La cultura vinicola è sempre stata presente nella storia di Bianco. Sembra, infatti, che le primi viti siano state portate nel territorio da alcuni coloni greci sbarcati a Capo Bruzzano (VIII secolo). Gli Elleni, probabilmente, introdussero nuove varietà di uva. Le prime notizie sull'esistenza di un vino bianco dal sapore delizioso risalgono al XVI secolo quando i Marulla, feudatari di Bianco, lo esaltarono in un rapporto inviato al governatore del Regno di Napoli. Soltanto nel XX secolo, però, si hanno notizie certe sulla produzione del "Greco". Questo vino, dal colore giallo ambrato e dal particolare profumo di zagara, è stato più volte definito "nettare degli Dei" e nel 1980 gli è stato attribuito il marchio Doc. Il "Greco" è ottenuto dall'uva lasciata seccare al sole su graticci di canne o su basi in legno. Si tratta, infatti, di un vino passito dal gusto caldo e morbido che va consumato da solo (come aperitivo) o da gustare con pasticceria secca, formaggi piccanti e frutta.

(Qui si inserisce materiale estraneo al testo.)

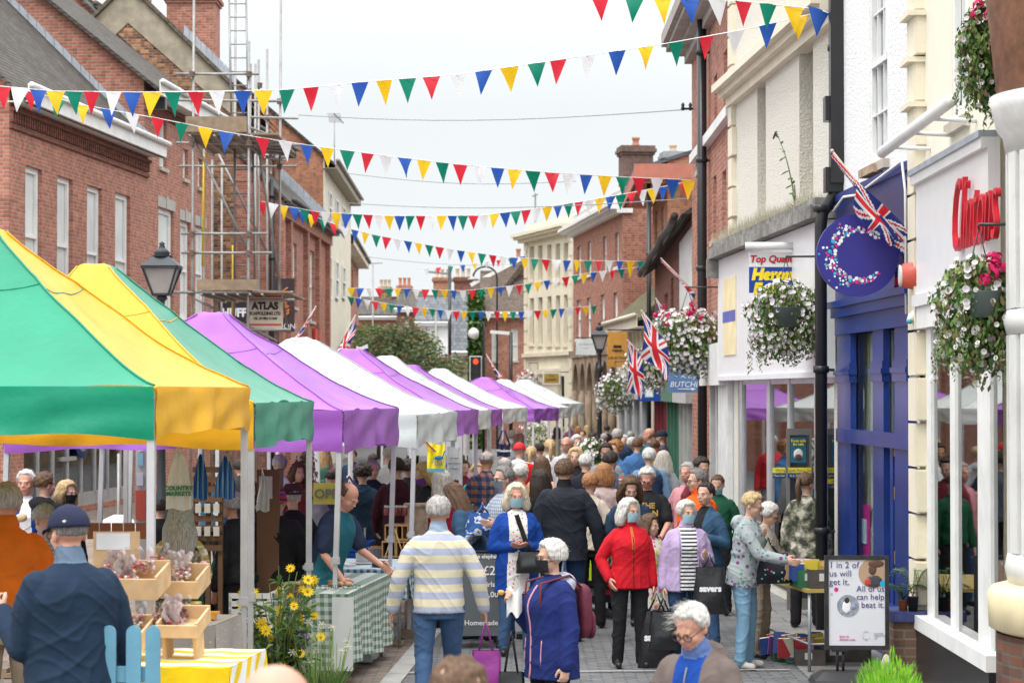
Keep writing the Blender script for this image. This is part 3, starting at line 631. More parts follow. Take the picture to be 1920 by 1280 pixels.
cols = ((.18, .02, .03), (.05, .16, .10), (.45, .45, .43))
for i, (a, c) in enumerate(((.8, 7), (8.5, 13.5), (14.2, 19.2))):
    mb = MB(); mb.box(a-.2, c+.2, -.18, -.02, 2.3, 2.85)
    for k in range(4): x = a+(c-a)*k/3; mb.box(x-.06, x+.06, -.05, .12, .3, 2.3)
    sf = mb.build('shopfront_frame', mat('shopfront paint', cols[i], .5), b.r)
    mb = MB(); mb.box(a, c, .09, .11, .3, 2.3); mb.build('pane', GDARK, sf)

b = Bld('tall_brick_house', 'tall red brick house with stone cornice and white string course by the long drainpipe', (1298, 40.6), (1378, 32.6), 8.75, 8, BRED)
for q in ((1340, 1346, 140, 250), (1358, 1365, 95, 215), (1338, 1344, 330, 450), (1355, 1362, 320, 440), (1310, 1314, 230, 320)): b.window(*q, gm=GDARK)
b.holes.append((4.2, 7.6, .2, 2.6))
b.wall(); b.build_windows()
mb = MB()
for z, e, h in ((8.2, .12, .15), (8.35, .25, .1), (8.45, .42, .1), (8.55, .5, .22)): mb.box(-e, b.L, -e, .2, z, z+h)
mb.build('cornice', mat('weathered stone', (.36, .33, .29), .85, dirt=.4), b.r)
mb = MB(); mb.box(1, b.L, -.12, 0, 6.35, 6.5); mb.build('string_course', WHITE, b.r)
mb = MB(); mb.box(4.1, 7.8, -.2, .02, 2.6, 3.2)
for k in range(4): x = 4.2+3.4*k/3; mb.box(x-.06, x+.06, -.04, .12, .2, 2.6)
sf = mb.build('shopfront_frame', mat('white painted boards', (.68, .68, .66), .6, dirt=.2), b.r)
mb = MB(); mb.box(4.2, 7.6, .09, .11, .2, 2.6); mb.build('pane', GDARK, sf)
mb = MB(); mb.box(2.6, 3.1, -.08, 0, 0, 1.1, 1); mb.box(2.6, 3.1, -.08, 0, 1.1, 3.0, 0); mb.build('painted_pilaster', [mat('white painted boards', (.68, .68, .66), .6, dirt=.2), mat('yellow band', (.75, .50, .03), .6)], b.r)
mb = MB()
for k in range(4): mb.box(b.L-1.6+k*.4, b.L-1.24+k*.4, -.1, 0, 0, 3.9)
mb.build('white_boards', mat('white painted boards', (.68, .68, .66), .6, dirt=.2), b.r)

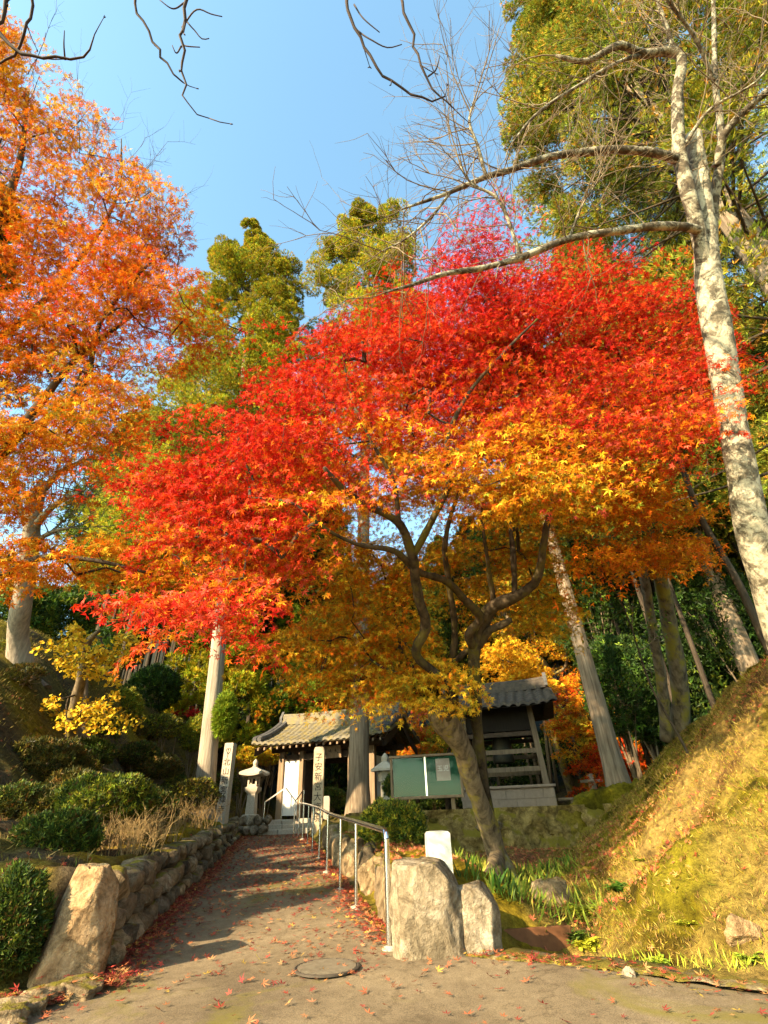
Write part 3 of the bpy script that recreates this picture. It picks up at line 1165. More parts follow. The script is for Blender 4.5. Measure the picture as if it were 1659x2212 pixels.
def signs():
    root, xf, hw_, z = pillar('stone_pillar', 'leaning-looking grey stone pillar with crest and inscription beside the pale cedar trunk', 'stone pillar', 479, 1772, 15.2, 2.12, .25, '', MT['granite'], -.12, .25, zb=1.15)
    root['group'] = 'inscribed stone pillars'
    c, s = math.cos(-.12), math.sin(-.12)
    text_mesh('inscription', '北山新宮禅寺', MT['ink'], root, xf(np.array([[0, -hw_ - .002, 1.62]]))[0], (c, s, 0), (0, 0, 1), (s, -c, 0), .2, .225)
    mb = MB()
    for a in ([(-.06, 1.94), (-.03, 1.88), (0, 1.82), (0, 1.74)], [(.06, 1.96), (.05, 1.88), (0, 1.82)], [(-.06, 1.94), (-.02, 1.97), (.0, 1.92)], [(.06, 1.96), (.02, 1.98), (0, 1.92)], [(.0, 1.92), (0, 1.82)]):
        q = spline(np.array([(x, -hw_ - .003, zz) for x, zz in a]), 8) if len(a) > 2 else np.array([(x, -hw_ - .003, zz) for x, zz in a])
        tube(mb, xf(q), .007, 4)
    mb.build('crest', MT['ink'], root)
    pillar('stone_pillar', 'tall sunlit sandy stone pillar with inscription standing before the gate', 'stone pillar', 686, 1750, 15.9, 2.18, .29, '子安新宮大権現', mat_plain('sandstone', (.56, .43, .27), .85, var=.2, scale=16, bs=.2), 0.03, 1.0, zb=.98)
    pillar('stone_post', 'short white stone post behind the craggy boulder', 'stone post', 950, 1880, 6.1, .50, .235, '', MT['granite_white'], .06, .25)
    pillar('stone_post', 'small grey stone marker between the sandy pillar and the cedar trunk', 'stone post', 705, 1740, 16.8, .62, .2, '', MT['granite'], 0, .8)


signs()


def lantern():
    p = P(542, 1757, 17.2)
    z0 = 1.46
    L_ = (p[0], 17.2, z0)
    root = thing('stone_lantern', 'pale stone lantern with square fire box on the rough terrace by the steps', 'stone lantern', L_)
    xf = XF(L_, -.12)

    def frust(name, prof, m=MT['granite'], parent=root, curve=False):
        mb = MB()
        V, F = [], []
        for zz, s in prof:
            V += [(-s, -s, zz), (s, -s, zz), (s, s, zz), (-s, s, zz)]
        for k in range(len(prof) - 1):
            for j in range(4):
                F.append((4 * k + j, 4 * k + (j + 1) % 4, 4 * k + 4 + (j + 1) % 4, 4 * k + 4 + j))
        n = 4 * (len(prof) - 1)
        F += [(n, n + 1, n + 2, n + 3), (3, 2, 1, 0)]
        mb.add(xf(np.array(V)), F)
        return mb.build(name, m, parent, auto=35)
    frust('base', [(-.1, .2), (.06, .2), (.08, .16)])
    frust('shaft', [(.08, .135), (.62, .115)])
    frust('platform', [(.62, .12), (.7, .19), (.78, .2), (.8, .17)])
    fb = MB()
    s, t = .145, .05
    for a in (-1, 1):
        for b in (-1, 1):
            box(fb, min(a * s, a * (s - t)), min(b * s, b * (s - t)), .8, max(a * s, a * (s - t)), max(b * s, b * (s - t)), 1.09, xf)
    for z1, z2 in ((.8, .87), (1.03, 1.09)):
        for a in (-1, 1):
            box(fb, -s + t, min(a * (s - .004), a * (s - t)), z1, s - t, max(a * (s - .004), a * (s - t)), z2, xf)
            box(fb, min(a * (s - .004), a * (s - t)), -s + t, z1, max(a * (s - .004), a * (s - t)), s - t, z2, xf)
    fb.build('fire_box', MT['granite'], root, smooth=False)
    # curved cap
    mb = MB()
    n, rings = 24, 9
    V = []
    for k in range(rings):
        t = k / (rings - 1)
        rad = .30 * (1 - t) ** 1.3 + .07
        for j in range(n):
            a = 2 * math.pi * j / n + math.pi / 4
            sq = 1 / max(abs(math.cos(a - math.pi / 4 + math.pi / 4)), abs(math.sin(a)))
            sq = min(sq, 1.38)
            up = .05 * (1 - t) * (sq - 1) / .38
            V.append((rad * sq * math.cos(a), rad * sq * math.sin(a), 1.15 + .19 * t ** .8 + up))
    V = np.array(V)
    F = grid_faces(rings, n, True)
    Vb = V[:n].copy()
    Vb[:, 2] -= .06
    mb.add(xf(np.concatenate([Vb, V])), [tuple(int(a) for a in f) for f in grid_faces(rings + 1, n, True)] + [tuple(range(n))[::-1], tuple(range(n * rings, n * rings + n))])
    mb.build('cap', MT['granite'], root, auto=45)
    mb = MB()
    prof = [(1.33, .07), (1.36, .085), (1.39, .055), (1.42, .075), (1.47, .085), (1.52, .06), (1.57, .012)]
    th = np.linspace(0, 2 * math.pi, 16, endpoint=False)
    V = np.array([(rr * math.cos(a), rr * math.sin(a), zz) for zz, rr in prof for a in th])
    mb.add(xf(V), grid_faces(len(prof), 16, True))
    mb.build('finial', MT['granite'], root)


lantern()


# ------------------------------------------------------------------ roofs
def tiled_slope(mb, xf, x0, x1, y_e, z_e, y_r, z_r, nr, nc, sag=.12, amp=.035, lift=.10):
    """eave edge (y_e,z_e) to ridge (y_r,z_r), running x0..x1: round tile rows and stepped courses"""
    nx, ny = nr * 8 + 1, nc * 4 + 1
    U, T = np.meshgrid(np.linspace(0, 1, nx), np.linspace(0, 1, ny), indexing='ij')
    X = x0 + (x1 - x0) * U
    Y = y_e + (y_r - y_e) * T
    Z = z_e + (z_r - z_e) * T - sag * 4 * T * (1 - T) * .5 + lift * (np.abs(U - .5) * 2) ** 4 * (1 - T)
    w = (U * nr) % 1.0
    Z = Z + amp * np.where(np.abs(w - .5) < .32, np.sqrt(np.maximum(0, 1 - ((w - .5) / .32) ** 2)), 0) * 1.0
    st = (T * nc) % 1.0
    Z = Z + .028 * (1 - st)
    jit = .012 * fbm(np.stack([np.floor(U * nr), np.floor(T * nc), X * 0], -1) * 7.3, 3, 1)
    Z = Z + jit
    V = xf(np.stack([X, Y, Z], -1).reshape(-1, 3))
    F = grid_faces(nx, ny)
    flip = (y_r - y_e) * (x1 - x0) < 0
    mb.add(V, F[:, ::-1] if not flip else F)
    # underside sheet and eave lip
    Vu = np.stack([X[::8], Y[::8], (z_e + (z_r - z_e) * T - sag * 2 * T * (1 - T) + lift * (np.abs(U - .5) * 2) ** 4 * (1 - T))[::8] - .07], -1).reshape(-1, 3)
    Fu = grid_faces(nr + 1, ny)
    mb.add(xf(Vu), Fu if not flip else Fu[:, ::-1])
    lipT = np.stack([X[:, 0], Y[:, 0], Z[:, 0]], -1)
    lipB = lipT.copy()
    lipB[:, 2] -= .085
    mb.add(xf(np.stack([lipT, lipB], 1).reshape(-1, 3)), grid_faces(nx, 2))
    for e in (0, -1):
        a = np.stack([X[e], Y[e], Z[e]], -1)
        b = a.copy()
        b[:, 2] -= .10
        mb.add(xf(np.stack([a, b], 1).reshape(-1, 3)), grid_faces(ny, 2))


def ridge(root, xf, x0, x1, y, z, h, w, m, name='ridge', lift=.06):
    mb = MB()
    n = 40
    t = np.linspace(0, 1, n)
    X = x0 + (x1 - x0) * t
    L_ = lift * (np.abs(t - .5) * 2) ** 3
    for k in range(4):
        z0 = z + h * k / 4
        ww = w * (1 - .1 * k) + (.02 if k % 2 else 0)
        ring = np.stack([np.stack([X, np.full(n, y + sy * ww / 2), z0 + L_ + dz], -1) for sy, dz in ((-1, 0), (-1, h / 4), (1, h / 4), (1, 0))], 1)
        mb.add(xf(ring.reshape(-1, 3)), grid_faces(n, 4, True))
        for e, o in ((0, 1), (n - 1, -1)):
            mb.add(xf(ring[e]), [(0, 1, 2, 3)[::o]])
    q = np.stack([X, np.full(n, y), z + h + L_ + .02], -1)
    tube(mb, xf(q), w * .28, 8)
    o = mb.build(name, m, root, auto=40)
    for sx, xx in ((-1, x0), (1, x1)):
        mb = MB()
        prof = [(-.5, -.25), (.5, -.25), (.55, .25), (.36, .6), (.2, .85), (.0, 1.15), (-.2, .85), (-.36, .6), (-.55, .25)]
        sc = w * 1.15
        V = [(xx + sx * (.06 if k else -.04), y + a * sc, z + lift + h * .45 + b * sc) for k in (0, 1) for a, b in prof]
        n_ = len(prof)
        F = [tuple(range(n_)), tuple(range(2 * n_ - 1, n_ - 1, -1))] + [(j, n_ + j, n_ + (j + 1) % n_, (j + 1) % n_) for j in range(n_)]
        mb.add(xf(np.array(V)), F)
        mb.build('ridge_end_tile', MT['tile'], o, smooth=False)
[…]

Insieme al "Greco" sul territorio di Bianco si produce anche l'ottimo vino "Mantonico" (colore giallo citrino e sapore pieno). Il suo nome deriva dal greco mantonikòs (profeta). Si credeva che questi vini avessero virtù divinatorie, afrodisiache e terapeutiche. Il "Mantonico" era particolarmente apprezzato dai sacerdoti dell'antica Locri Epizephiri.